Mengenal Festival Hinamatsuri di Jepang
Halo, Sahabat LBI!
Tahukah kamu bahwa pada setiap tanggal 3 Maret, Jepang merayakan sebuah festival tahunan yang disebut Hinamatsuri? Festival ini bertujuan untuk mendoakan kesehatan dan kebahagiaan bagi para anak perempuan agar mereka tumbuh dengan baik. Selain itu, acara ini juga dikenal dengan sebutan "Festival Buah Persik" atau Momono Sekku. Pada festival ini, orang-orang di Jepang akan menghias boneka Hina dengan bunga sakura, bunga persik, dan hina arare, serta menikmati hidangan seperti chirashizushi dan sup kerang di rumah keluarga yang memiliki anak perempuan.
Sekilas Mengenai Asal-Usul
Hina Matsuri awalnya berasal dari ritual penyucian dalam agama Shinto, yang menggunakan media boneka untuk mengusir energi negatif. Tradisi ini awalnya berasal dari Cina, yang bermula dari kebiasaan anak bangsawan di istana yang bermain boneka pada zaman Heian.
Permainan boneka dalam bahasa Jepang disebut dengan Hina Asobi (bermain boneka putri). Pada zaman Edo, permainan ini menjadi bagian dari perayaan musim semi yang disebut matsuri. Sejak saat itu, Hina Asobi mengalami perubahan penyebutan menjadi Hina Matsuri dan semakin dikenal di masyarakat.
Pada awalnya, boneka Hina hanya terdiri dari sepasang kaisar dan permaisuri. Namun, seiring berkembangnya waktu, set boneka ini semakin lengkap. Biasanya, saat seorang anak perempuan lahir, orang tua serta kakek dan neneknya akan memberikan boneka Hina sebagai hadiah. Beberapa keluarga juga mewariskan boneka Hina ini secara turun-temurun dan memajangnya saat festival Hina Matsuri. Setelah perayaan selesai, boneka yang dipajang harus dirapikan dan disimpan kembali sebagai kepercayaan untuk menghindari nasib sial.

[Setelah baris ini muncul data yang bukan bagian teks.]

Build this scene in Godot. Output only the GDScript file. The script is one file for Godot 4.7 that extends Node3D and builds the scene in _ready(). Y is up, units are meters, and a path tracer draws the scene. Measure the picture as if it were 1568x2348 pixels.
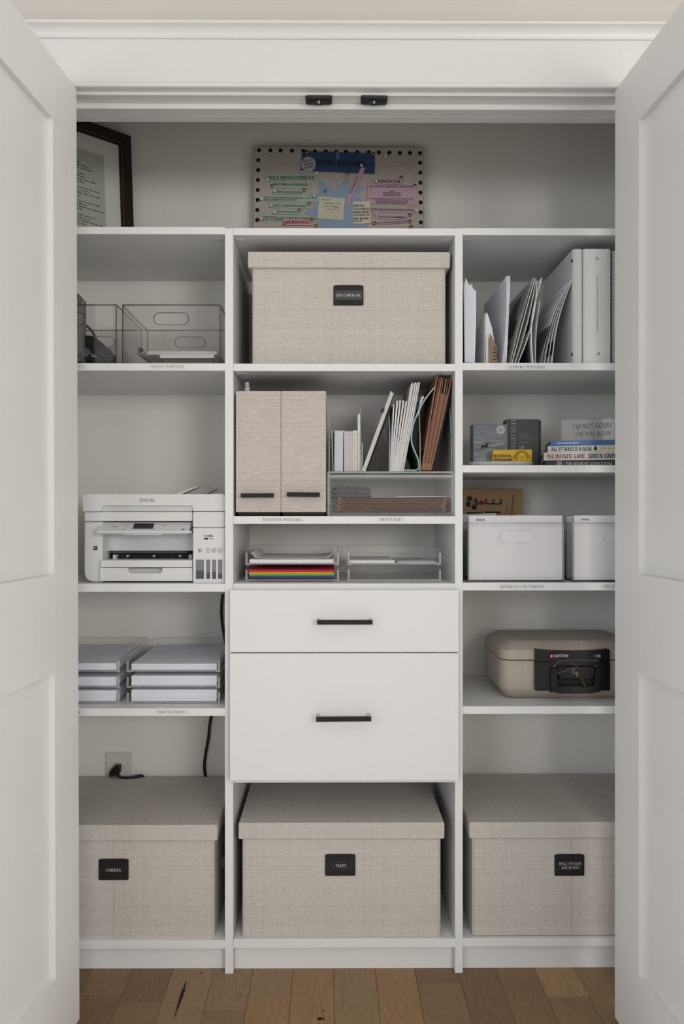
extends Node3D
# Built-in closet with shelves, drawers, boxes and office supplies behind a pair of open panel doors.
# Depth "d" is the distance in metres in front of the camera wall-normal (world z = -d).
const FL := 1733.0      # focal length in pixels of the 1568 x 2348 frame
const PX := 769.0       # principal point
const PY := 1185.0
const YAW := 0.0052
const EYE := 1.10
const SH := 1.82        # front of the cabinets
const BK := 2.18        # closet back wall
var M := {}
var meshes := {}
var fonts := {}
var rng := RandomNumberGenerator.new()

func _ready() -> void:
	rng.seed = 7
	# ---------------- camera
	var cam := Camera3D.new()
	cam.name = "camera"
	cam.position = Vector3(0, EYE, 0)
	cam.rotation.y = -YAW
	cam.projection = Camera3D.PROJECTION_FRUSTUM
	cam.near = 0.05
	cam.far = 60.0
	cam.size = 2.0 * cam.near * 1174.0 / FL
	cam.frustum_offset = Vector2((784.0 - PX) / FL * cam.near, (PY - 1174.0) / FL * cam.near)
	cam.keep_aspect = Camera3D.KEEP_HEIGHT
	add_child(cam)
	cam.current = true
	# ---------------- sky, exposure
	var sm := ProceduralSkyMaterial.new()
	sm.sky_top_color = Color(0.55, 0.68, 0.86)
	sm.sky_horizon_color = Color(0.86, 0.89, 0.92)
	sm.ground_bottom_color = Color(0.42, 0.45, 0.38)
	sm.ground_horizon_color = Color(0.62, 0.64, 0.58)
	sm.sky_energy_multiplier = 1.0
	var sky := Sky.new()
	sky.sky_material = sm
	var env := Environment.new()
	env.background_mode = Environment.BG_SKY
	env.sky = sky
	env.tonemap_mode = Environment.TONE_MAPPER_LINEAR
	env.tonemap_exposure = 0.675
	env.sdfgi_enabled = true
	env.ssao_enabled = true
	env.ssil_enabled = true
	var we := WorldEnvironment.new()
	we.name = "world"
	we.environment = env
	add_child(we)
	# ---------------- daylight through the room's windows (behind the camera)
	area_light("window_daylight_rear_right", Vector3(1.60, 1.62, 2.57), Vector2(1.1, 0.96), Vector3.ZERO, Color(1.0, 0.985, 0.97), 6.0)
	area_light("window_daylight_rear_left", Vector3(-1.60, 1.62, 2.57), Vector2(1.1, 0.96), Vector3.ZERO, Color(0.95, 0.97, 1.0), 3.0)
	area_light("window_daylight_right", Vector3(2.27, 1.2, 0.45), Vector2(1.7, 1.3), Vector3(0, PI / 2, 0), Color(1.0, 0.985, 0.98), 2.6)
	area_light("window_daylight_left", Vector3(-2.27, 1.2, 0.45), Vector2(1.7, 1.3), Vector3(0, -PI / 2, 0), Color(0.95, 0.97, 1.0), 2.0)
	materials()
	room()
	doors()
	cabinets()
	top_items()
	left_items()
	center_items()
	right_items()

func area_light(called: String, at: Vector3, size: Vector2, rot: Vector3, c: Color, e: float) -> void:
	var l := AreaLight3D.new()
	l.name = called
	l.position = at
	l.rotation = rot
	l.area_size = size
	l.area_normalize_energy = true
	l.light_color = c
	l.light_energy = e
	l.area_range = 12.0
	l.area_attenuation = 2.0
	l.shadow_enabled = true
	add_child(l)

# ================================================================ helpers
func W(px: float, py: float, d: float) -> Vector3:      # where the photograph's point lies at depth d
	var c := Vector3((px - PX) / FL, -(py - PY) / FL, -1.0).rotated(Vector3.UP, -YAW)
	return Vector3(0, EYE, 0) + c * (d / -c.z)

func px_m(d: float) -> float:
	return d / FL

func numbered(parent: Node, called: String) -> String:
	if not parent.has_node(called):
		return called
	var n := 1
	while parent.has_node("%s_%03d" % [called, n]):
		n += 1
	return "%s_%03d" % [called, n]

func tag(o: Node, label: String, category: String, group := "") -> Node:
	o.set_meta("label", label)
	o.set_meta("category", category)
	if group != "":
		o.set_meta("group", group)
	return o

func thing(called: String, label: String, category: String, at: Vector3, rot := Vector3.ZERO, group := "") -> Node3D:
	var o := Node3D.new()
	o.name = numbered(self, called)
	add_child(o, true)
	o.position = at
	o.rotation = rot
	tag(o, label, category, group)
	return o

func part(called: String, mesh, mat: Material, parent: Node, at := Vector3.ZERO, rot := Vector3.ZERO) -> MeshInstance3D:
	var o := MeshInstance3D.new()
	o.name = numbered(parent, called)
	o.mesh = mesh.commit() if mesh is SurfaceTool else mesh
	o.material_override = mat
	parent.add_child(o, true)
	o.position = at
	o.rotation = rot
	return o

func solo(called: String, label: String, category: String, mesh, mat: Material, at: Vector3, rot := Vector3.ZERO, group := "") -> MeshInstance3D:
	var o := part(called, mesh, mat, self, at, rot)
	tag(o, label, category, group)
	return o

func struct(called: String, mesh, mat: Material, at := Vector3.ZERO, rot := Vector3.ZERO) -> MeshInstance3D:
	var o := part(called, mesh, mat, self, at, rot)
	o.set_meta("kind", "structure")
	return o

func stt() -> SurfaceTool:
	var st := SurfaceTool.new()
	st.begin(Mesh.PRIMITIVE_TRIANGLES)
	return st

func tri(st: SurfaceTool, a: Vector3, b: Vector3, c: Vector3, out: Vector3) -> void:
	var n := (b - a).cross(c - a)
	if n.length_squared() < 1e-18:
		return
	n = n.normalized()
	if n.dot(out) < 0.0:
		n = -n
		for v in [a, b, c]:
			st.set_normal(n)
			st.add_vertex(v)
	else:
		for v in [a, c, b]:
			st.set_normal(n)
			st.add_vertex(v)

func quad(st: SurfaceTool, a: Vector3, b: Vector3, c: Vector3, d: Vector3, out: Vector3) -> void:
	tri(st, a, b, c, out)
	tri(st, a, c, d, out)

func add_box(st: SurfaceTool, c: Vector3, s: Vector3, bev := 0.001, xf := Transform3D()) -> void:   # chamfered box
	var h := s * 0.5
	bev = minf(bev, minf(h.x, minf(h.y, h.z)) * 0.9)
	var i := h - Vector3(bev, bev, bev)
	var P := func(sx: float, sy: float, sz: float, ax: int) -> Vector3:
		var v := Vector3(sx * i.x, sy * i.y, sz * i.z)
		v[ax] = [sx, sy, sz][ax] * h[ax]
		return xf * (c + v)
	var O := xf.basis
	for ax in 3:
		var u := (ax + 1) % 3
		var w := (ax + 2) % 3
		for s0 in [-1.0, 1.0]:
			var q := []
			for k in [[-1.0, -1.0], [1.0, -1.0], [1.0, 1.0], [-1.0, 1.0]]:
				var g := [0.0, 0.0, 0.0]
				g[ax] = s0
				g[u] = k[0]
				g[w] = k[1]
				q.append(P.call(g[0], g[1], g[2], ax))
			var n := Vector3.ZERO
			n[ax] = s0
			quad(st, q[0], q[1], q[2], q[3], O * n)
		for s1 in [-1.0, 1.0]:
			for s2 in [-1.0, 1.0]:
				var a := [0.0, 0.0, 0.0]
				var b := [0.0, 0.0, 0.0]
				a[u] = s1
				b[u] = s1
				a[w] = s2
				b[w] = s2
				a[ax] = -1.0
				b[ax] = 1.0
				var n2 := Vector3.ZERO
				n2[u] = s1
				n2[w] = s2
				quad(st, P.call(a[0], a[1], a[2], u), P.call(b[0], b[1], b[2], u), P.call(b[0], b[1], b[2], w), P.call(a[0], a[1], a[2], w), O * n2)
	for sx in [-1.0, 1.0]:
		for sy in [-1.0, 1.0]:
			for sz in [-1.0, 1.0]:
				tri(st, P.call(sx, sy, sz, 0), P.call(sx, sy, sz, 1), P.call(sx, sy, sz, 2), O * Vector3(sx, sy, sz))

func bm(s: Vector3, bev := 0.001) -> ArrayMesh:         # a shared chamfered box about the origin
	var key := "%.4f %.4f %.4f %.4f" % [s.x, s.y, s.z, bev]
	if not meshes.has(key):
		var st := stt()
		add_box(st, Vector3.ZERO, s, bev)
		meshes[key] = st.commit()
	return meshes[key]

func rrect(w: float, h: float, r: float, n := 5) -> PackedVector2Array:     # rounded rectangle about the origin
	var p := PackedVector2Array()
	r = minf(r, minf(w, h) * 0.4999)
	for k in 4:
		var c := Vector2([1, -1, -1, 1][k] * (w * 0.5 - r), [1, 1, -1, -1][k] * (h * 0.5 - r))
		for j in n + 1:
			var a := PI * 0.5 * (k + float(j) / n)
			p.append(c + Vector2(cos(a), sin(a)) * r)
	return p

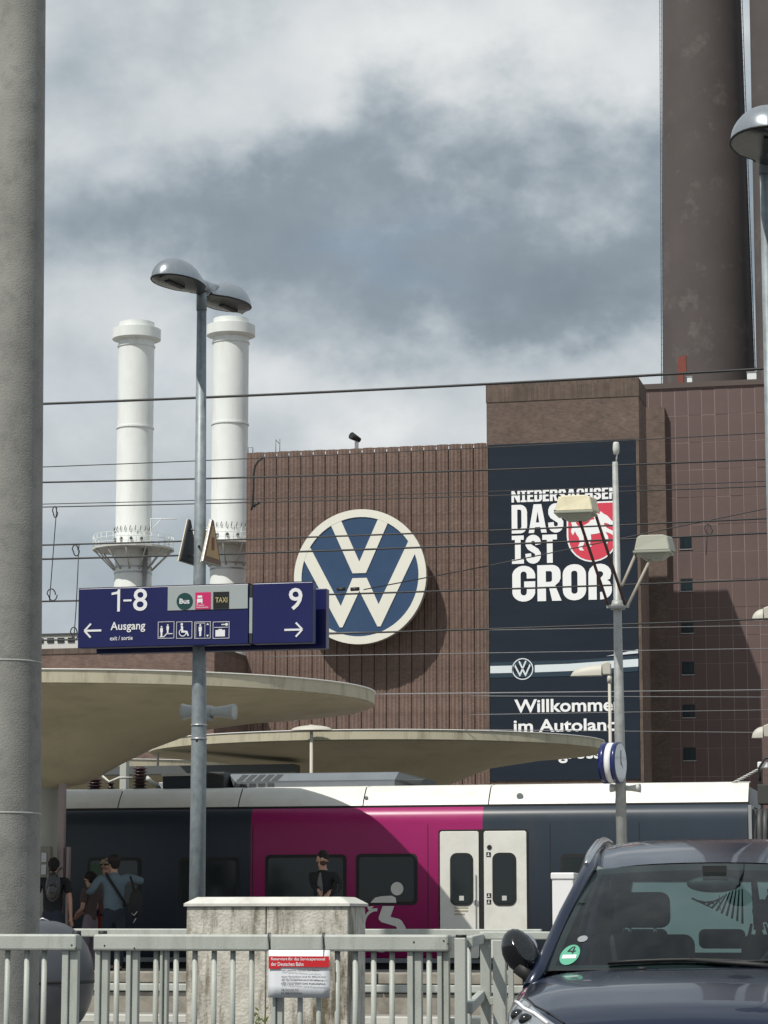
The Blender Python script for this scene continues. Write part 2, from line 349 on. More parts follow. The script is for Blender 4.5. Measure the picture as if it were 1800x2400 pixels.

Hal-Hal Unik yang Dilakukan
Memajang Boneka
Pada perayaan Hina Matsuri, anak perempuan di Jepang akan mengeluarkan boneka Hina dari tempat penyimpanannya. Setiap set boneka ini terdiri dari berbagai figur, seperti boneka kaisar dan permaisuri, tiga pelayan wanita yang disebut sannin kanjo, lima pemusik istana yang disebut gonin bayashi, dua menteri istana yang disebut zuijin, dan tiga pemabuk laki-laki yang disebut sannin jougo. Semua boneka Hina ini mengenakan pakaian khas istana pada era Heian, dengan set pakaian yang menggambarkan upacara pernikahan tradisional Jepang. Boneka-boneka ini biasanya dipajang di rak bertingkat yang disebut Hinadan atau dankazari. Rak ini dapat memiliki jumlah tingkat yang berbeda-beda, seperti tiga tingkat, tujuh tingkat, atau bahkan lebih.
Menyantap Hidangan Tradisional
Pada festival Hina Matsuri, terdapat berbagai hidangan tradisional yang disajikan, di antaranya adalah kue hina arare dan sup bening yang terbuat dari kaldu kerang atau disebut hamaguri. Kue hina arare memiliki 3 hingga 4 warna yang masing-masing melambangkan makna tertentu. Warna merah muda melambangkan energi kehidupan, hijau melambangkan energi alam, dan putih melambangkan energi bumi. Secara keseluruhan, kue ini diharapkan dapat memberikan energi alami agar para perempuan hidup dengan sehat.
Selain itu, dalam perayaan ini, orang-orang juga menyantap chirashizushi dan sup bening dari kaldu kerang. Menurut kepercayaan, menyantap chirashizushi dipercaya dapat menghindarkan seseorang dari masalah yang akan datang. Sementara itu, sup bening yang disajikan memiliki makna sebagai harapan agar pasangan tetap bersama seumur hidup, seperti halnya cangkang kerang yang selalu bersatu.